Variation 2—In this variation the bass continues the jazzy feel by playing a “walking bass” while the woodwinds continue to explore the opening ornaments only in a sparser version, adding silences in between the entries of the motives.
Variation 3—This variation is based exclusively on rising scales in the harp, celesta, woodwinds and solo strings.
Variation 4—In this variation, the repeated notes move to the foreground played
by the flutes, clarinets, and small bell-like instruments. In the background, the opening oriental gestures are played very slowly by the strings.
Variation 5—All the elements of the opening section come together, building up to the culmination of the first part of the piece.
Variation 6—This is the first of several slow variations. Based on ornaments and scales, it is ambient in nature, exploring different soundscapes of the orchestra.
Variation 7—The seventh variation is a flute cadenza. The original ornamental figure is used here by the flute, and as an echo effect in the orchestra.
Variation 8 (the tingly variation)—This variation is inspired by Bartók’s idea of “night music.” However, this night is in the city, not out in the country, so gradually the peaceful quiet becomes a haunting city night scene.
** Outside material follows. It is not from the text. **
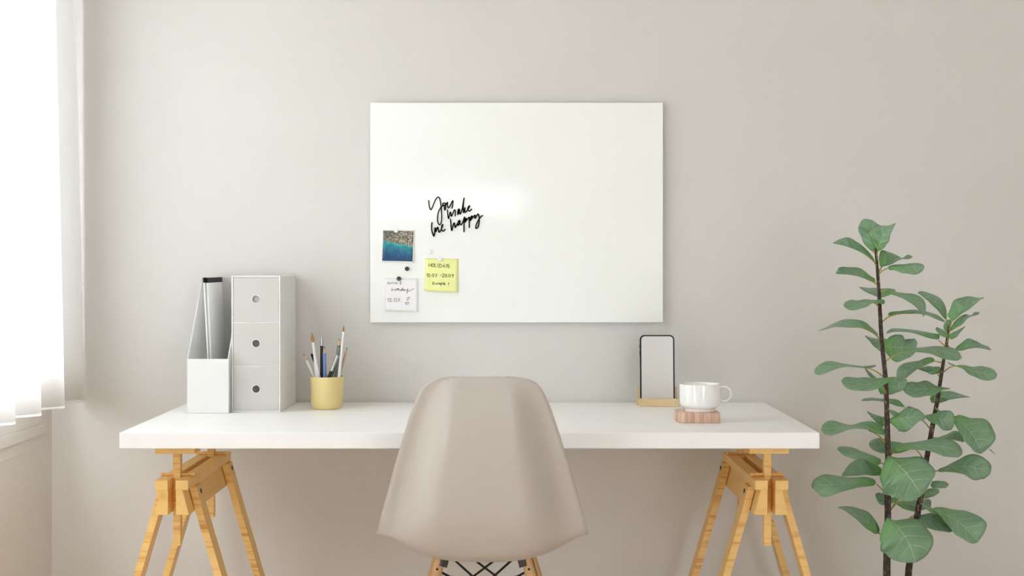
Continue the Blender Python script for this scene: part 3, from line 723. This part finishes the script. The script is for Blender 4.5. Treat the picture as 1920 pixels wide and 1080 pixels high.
# (stem, crop, depth at base cm, depth at tip cm, stations (x, y, up, down), petiole points)
LV = [
 (1,1, 1, 2,[(700,428,12,12),(690,340,85,60),(690,230,140,120),(700,150,160,165),(715,108,110,145),(722,96,20,90)],[(738,460),(700,428)]),
 (1,1,-1,-3,[(752,425,6,15),(765,365,70,70),(795,285,150,85),(835,225,125,75),(890,170,40,35),(958,108,2,2)],[(742,490),(752,425)]),
 (1,1,-1, 1,[(715,540,14,3),(640,478,42,6),(560,430,62,6),(480,395,88,5),(400,365,92,6),(320,345,56,6),(250,333,4,6)],[(737,592),(715,545),(640,480)]),
 (1,1, 0,-4,[(725,768,32,3),(640,742,48,5),(545,706,88,5),(460,690,80,5),(370,680,82,5),(310,675,60,9),(283,672,10,10)],[(755,822),(725,785),(640,745)]),
 (1,1, 1, 3,[(785,600,80,6),(850,575,158,15),(920,548,130,18),(985,522,52,8),(1035,508,8,6),(1090,493,27,25),(1145,490,9,9)],[(768,655),(800,605)]),
 (1,1,-1,-3,[(870,615,18,26),(950,600,22,45),(1050,600,26,75),(1150,600,38,88),(1230,598,36,74),(1278,602,14,35)],[(766,700),(800,650),(900,605)]),
 (1,1, 4, 8,[(955,862,8,8),(880,880,35,40),(800,893,48,52),(720,883,42,42),(640,862,26,30),(545,832,3,3)],[(770,900),(860,880)]),
 (1,1,-2,-5,[(835,1000,32,26),(760,995,22,20),(690,995,22,14),(620,1012,46,42),(540,1027,50,50),(450,1035,60,58),(390,1030,40,32),(368,1028,8,8)],[(762,1060),(745,1030),(700,1000)]),
 (1,1,-1,-6,[(850,870,18,20),(950,905,25,18),(1050,940,40,22),(1140,970,70,42),(1210,1020,78,45),(1258,1090,42,32),(1268,1160,4,4)],[(775,885),(880,895),(950,922)]),
 (1,2, 0, 2,[(-90,415,14,20),(-40,408,22,16),(60,395,16,18),(180,385,22,25),(280,395,18,18),(380,415,18,20),(470,455,25,22),(555,505,3,3)],[(-160,505),(-100,455),(-30,425),(60,405)]),
 (2,2, 2, 4,[(565,470,10,10),(525,395,45,30),(475,310,68,48),(405,245,52,48),(325,193,32,35),(270,175,18,18),(242,180,4,4)],[(590,600),(575,530),(565,470)]),
 (2,2,-1,-2,[(632,488,78,10),(680,432,105,20),(740,375,138,30),(810,325,125,35),(880,280,75,25),(940,243,12,10),(990,228,8,8)],[(592,600),(610,540),(632,488)]),
 (2,2,-2,-3,[(605,605,8,8),(660,550,30,25),(730,495,50,35),(790,450,35,20),(845,435,6,6),(890,412,22,18),(940,400,8,10)],[(585,660),(605,605)]),
 (2,2, 1, 1,[(585,612,10,15),(570,570,38,32),(590,510,32,38),(612,478,10,10)],[(585,640),(585,605)]),
 (2,2,-2,-3,[(590,660,18,18),(540,640,30,30),(490,605,30,28),(448,566,10,10)],[(578,740),(585,665)]),
 (2,2,-3,-4,[(602,682,38,25),(660,645,30,32),(720,600,16,16),(780,550,2,2)],[(572,740),(585,680)]),
 (2,2, 0,-3,[(485,690,52,16),(400,655,30,34),(300,630,22,28),(180,605,16,18),(60,592,14,18),(-50,600,22,20),(-112,630,6,12)],[(552,775),(480,708)]),
 (2,2, 1, 2,[(670,808,15,15),(740,805,66,18),(820,790,98,12),(900,780,66,12),(970,785,28,15),(1030,798,20,15),(1070,818,3,3)],[(572,760),(620,800),(670,808)]),
 (1,2,-1, 0,[(70,845,14,12),(160,825,22,15),(280,815,25,28),(400,815,38,50),(520,830,52,75),(620,860,70,78),(690,890,48,55),(738,908,10,12)],[(-115,940),(0,870),(100,838)]),
 (1,3, 4, 6,[(830,480,60,60),(900,480,118,125),(1000,490,152,160),(1090,480,98,112),(1150,430,62,62),(1168,392,15,15)],[(815,430),(830,440)]),
 (1,3, 4, 5,[(840,470,85,80),(760,430,48,72),(690,395,14,40),(610,357,3,3)],[]),
 (1,3,-1, 1,[(758,352,15,15),(660,298,42,8),(560,262,78,8),(460,250,78,15),(360,246,65,15),(270,248,36,10),(200,262,12,12),(90,303,3,4)],[(778,392),(700,318),(600,275)]),
 (1,3, 0,-3,[(640,715,10,10),(520,702,10,10),(400,695,20,12),(290,700,48,28),(190,715,70,55),(110,740,58,55),(55,765,32,35),(42,770,10,15)],[(812,815),(720,750),(600,708)]),
 (1,3, 2, 3,[(600,705,6,6),(670,705,12,14),(735,690,5,10)],[]),
 (1,3, 3, 4,[(745,842,6,6),(680,810,24,15),(630,750,12,10),(605,690,2,2)],[]),
 (1,3,-3,-7,[(960,825,8,6),(860,855,28,32),(760,885,55,58),(650,905,76,70),(540,900,72,78),(440,880,58,76),(380,870,44,50),(345,865,12,15)],[(840,1010),(815,925),(800,890)]),
 (1,3, 3, 1,[(760,960,30,55),(860,940,50,78),(960,920,72,80),(1040,880,48,62),(1082,850,10,15)],[]),
 (2,4,-1,-6,[(468,200,24,18),(400,212,44,28),(315,243,38,36),(220,285,72,46),(140,335,78,62),(95,395,44,48),(62,440,20,20)],[(552,228),(470,212)]),
 (2,4, 0, 1,[(532,288,18,38),(460,305,35,48),(380,295,30,35),(290,292,4,4)],[(524,385),(490,330)]),
 (2,4,-2,-4,[(700,262,8,8),(780,275,20,22),(860,310,42,50),(950,335,70,62),(1040,352,74,70),(1100,355,48,52),(1134,352,16,20)],[(565,325),(640,275),(710,262)]),
 (2,4,-2,-2,[(690,258,4,4),(640,242,6,6),(605,218,1,1)],[]),
 (2,4,-3,-6,[(635,502,3,6),(560,505,15,15),(470,510,46,56),(380,510,88,76),(280,515,82,83),(200,505,72,72),(150,500,42,46),(122,500,10,10)],[]),
 (2,4, 3, 3,[(420,610,25,50),(500,600,58,58),(600,582,54,50),(700,580,32,28),(790,588,10,12),(846,597,2,2)],[(530,640),(560,600)]),
 (1,5, 4, 3,[(1062,200,3,3),(980,160,35,30),(890,135,32,25),(790,120,14,14),(690,110,17,16),(620,115,14,16),(568,123,4,8)],[]),
 (1,5,-1,-2,[(890,355,18,50),(950,328,30,145),(1030,318,72,162),(1100,318,132,142),(1170,318,102,95),(1230,325,78,30),(1290,330,36,8)],[(885,385),(950,335),(1040,318),(1150,318)]),
 (1,5, 0, 0,[(1000,290,15,20),(930,265,25,30),(870,225,2,2)],[]),
 (2,6,-4,-6,[(330,235,8,15),(400,260,45,48),(480,275,88,72),(560,290,118,112),(620,285,98,108),(662,285,42,46)],[(388,392),(330,318),(290,285)]),
 (1,5, 0,-4,[(870,508,14,14),(770,478,62,25),(680,445,88,18),(580,425,56,18),(470,425,25,18),(390,430,40,35),(300,435,72,60),(210,440,85,85),(150,445,58,62),(114,450,18,20)],[(838,602),(765,520),(650,460)]),
 (1,5, 3, 4,[(845,380,75,65),(770,340,42,46),(700,295,18,25),(632,248,2,2)],[]),
 (1,5, 4, 5,[(1120,650,28,32),(1000,650,55,65),(900,650,65,72),(800,635,82,78),(720,615,66,72),(658,600,20,30)],[]),
 (1,6,-2, 0,[(-10,610,45,38),(90,590,42,38),(200,575,42,42),(330,572,62,58),(460,580,92,78),(580,600,108,98),(680,640,80,75),(746,660,32,42)],[(-55,675),(0,630),(100,592)]),
 (2,6,-1,-1,[(225,615,5,5),(200,612,5,5)],[(312,756),(280,680),(228,622)]),
 (2,6,-4,-7,[(660,250,42,42),(755,340,112,78),(845,430,218,108),(905,530,238,98),(940,610,155,68),(962,662,25,20)],[(440,140),(480,182),(665,245)]),
 (2,6,-3,-3,[(495,190,10,6),(465,168,9,9),(440,138,2,2)],[]),
 (2,6,-5,-5,[(1050,615,6,6),(1085,642,4,4),(1116,670,1,1)],[]),
 (2,6, 3, 3,[(470,487,3,3),(560,475,25,25),(660,470,62,42),(780,490,60,52)],[(400,480),(470,487)]),
 (2,6,-2,-5,[(475,855,20,20),(580,835,35,35),(690,815,78,66),(800,810,128,108),(900,825,152,132),(980,850,124,124),(1035,885,65,78),(1054,900,15,15)],[(330,840),(400,860),(475,855)]),
 (1,5,-1,-3,[(785,830,45,42),(690,785,40,42),(600,745,36,42),(500,715,46,66),(410,690,46,68),(340,670,30,38),(297,668,10,15)],[(860,850),(785,830)]),
 (1,5, 2, 3,[(800,930,40,48),(690,918,100,50),(580,922,152,45),(480,935,108,38),(400,955,52,22),(348,973,4,4)],[]),
 (1,7,-2,-5,[(712,140,30,22),(620,130,50,46),(520,135,54,52),(420,145,62,66),(320,155,92,92),(220,160,114,112),(130,165,80,98),(85,180,44,52),(69,190,12,12)],[(805,245),(770,195),(720,150)]),
 (1,9,-6,-10,[(495,405,5,50),(525,428,20,108),(560,462,72,148),(600,505,132,165),(635,552,142,145),(665,595,105,100),(690,622,35,35)],[(495,520),(500,460),(525,425)]),
 (1,9,-6,-10,[(490,752,5,52),(525,778,15,115),(560,815,88,142),(595,865,132,152),(622,920,132,138),(640,970,98,88),(650,1003,30,30)],[(495,880),(505,810),(525,778)]),
 (1,7,-3,-6,[(742,645,22,30),(670,575,68,52),(590,505,82,50),(500,440,58,42),(410,400,26,22),(325,385,3,3)],[(820,700),(742,645)]),
 (2,8,-5,-8,[(390,365,18,22),(480,400,55,35),(570,445,88,78),(670,510,142,112),(760,590,205,112),(830,670,175,78),(872,715,60,35)],[]),
 (2,8,-5.5,-6,[(455,425,10,22),(400,390,25,25),(320,350,18,13),(260,302,2,2)],[]),
 (2,8,-2,-4,[(100,490,8,8),(220,490,46,36),(340,500,92,70),(460,530,105,68),(600,600,40,25)],[(250,405),(180,440),(110,488)]),
 (2,8, 2, 3,[(370,110,42,30),(470,105,40,40),(530,105,28,36),(563,110,4,4)],[]),
 (2,8, 1, 1,[(270,235,20,25),(350,205,50,42),(420,180,36,36),(460,168,10,20)],[]),
 (2,8, 3, 3,[(0,308,5,8),(90,310,40,55),(190,325,55,70),(290,310,45,65),(355,290,30,50),(376,285,8,8)],[(-30,345),(0,310),(40,280)]),
 (1,7, 3, 3,[(950,300,20,15),(860,310,30,36),(790,310,62,52),(745,275,50,36),(725,240,20,20)],[(870,405),(905,345),(950,300)]),
]
leafm = {1: MB(), 2: MB()}
uvl = {k: v.bm.loops.layers.uv.new('UVMap') for k, v in leafm.items()}
for (si, cr, db, dt, stn, pet) in LV:
    ox, oy, sc = CR[cr]; D = (D1, D2)[si-1]
    db *= .01; dt *= .01
    Q = [(ox+x/sc, oy+y_/sc, a/sc, b2/sc) for x, y_, a, b2 in stn]
    C = crom(Q, 5 if len(Q) > 3 else 4)
    Ls = [0]
    for p, q in zip(C, C[1:]): Ls.append(Ls[-1]+math.hypot(q[0]-p[0], q[1]-p[1]))
    LT = Ls[-1]; sgn = 1 if C[-1][0] >= C[0][0] else -1
    mxw = max(max(c[2], c[3]) for c in C)
    Wh = max(mxw*1.05, min(.27*LT, mxw*2.2)); NS = 6
    mb = leafm[si]; bm = mb.bm; rows_ = []; ruf = random.uniform(0, 6)
    for i, c in enumerate(C):
        t_ = Ls[i]/LT
        p0, p1 = C[max(i-1, 0)], C[min(i+1, len(C)-1)]
        dx, dy = p1[0]-p0[0], p1[1]-p0[1]; l = math.hypot(dx, dy) or 1
        nx, ny = dy/l*sgn, -dx/l*sgn
        dmid = D + db + (dt-db)*t_
        prof = Wh*math.sin(math.pi*min(1, max(0, .04+.92*t_**1.2)))**.6
        r_ = []
        for k in range(-NS, NS+1):
            f = k/NS; a = abs(f)
            w = max(0, c[2] if f > 0 else c[3])
            q_ = min(1, min(t_, 1-t_)/.05 + .02); w *= math.sqrt(1-(1-q_)**2)*(1 + .05*math.sin(16*t_+ruf+1.7*sgn*(f > 0)))
            dep = math.sqrt(max(0, prof**2-w**2))*.75*D/F
            sgnd = 1 if f > 0 else -1
            z = sgnd*dep*a + .0045*(a**2) + .0016*math.sin(9*t_+ruf+2*f)*a
            r_.append(bm.verts.new(at(c[0]+nx*w*f, c[1]+ny*w*f, dmid+z)))
        rows_.append((r_, t_))
    lay = uvl[si]
    for (ra, ta_), (rb, tb_) in zip(rows_, rows_[1:]):
        for k in range(2*NS):
            f = bm.faces.new((ra[k], ra[k+1], rb[k+1], rb[k]))
            for l_, (kk, tt) in zip(f.loops, ((k, ta_), (k+1, ta_), (k+1, tb_), (k, tb_))): l_[lay].uv = (kk/(2*NS), tt)
    if pet:
        P_ = [(ox+x/sc, oy+y_/sc) for x, y_ in pet]
        if len(P_) > 2: P_ = crom(P_, 4)
        n = len(P_)
        MB().tube([at(x, y_, D + (db-.0015)*min(1, 1.3*i/(n-1))) for i, (x, y_) in enumerate(P_)], [.0018-.0006*i/(n-1) for i in range(n)], 8).build('leaf_stalk', M['petiole'], plant, smooth=True)
for si in (1, 2):
    leafm[si].build('foliage', M['leaf'], plant, smooth=True, angle=0, solid=.0006)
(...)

Variation 9—The ninth variation is the longest, most elaborate, and most passionate of the entire piece. The half step is inverted into a major seventh fall (in the trumpets) and begins an expressive section. In hindsight, I think that this variation is the one most influenced by the events that happened in the world as I was composing the piece (the Intifada in Israel, and later, 9/11) and has a doomsday feel to it.
Variation 10—Before the recapitulation, an almost tragic static variation recalls different sections of the piece, with solos in the piano and horn, and tutti recollections of earlier sections.
Variation 11—The recapitulation is a multi-partite fugue that brings together elements from all of the variations. The ending is expressive and energetic. All the musical realms come together, yet each preserves its identity.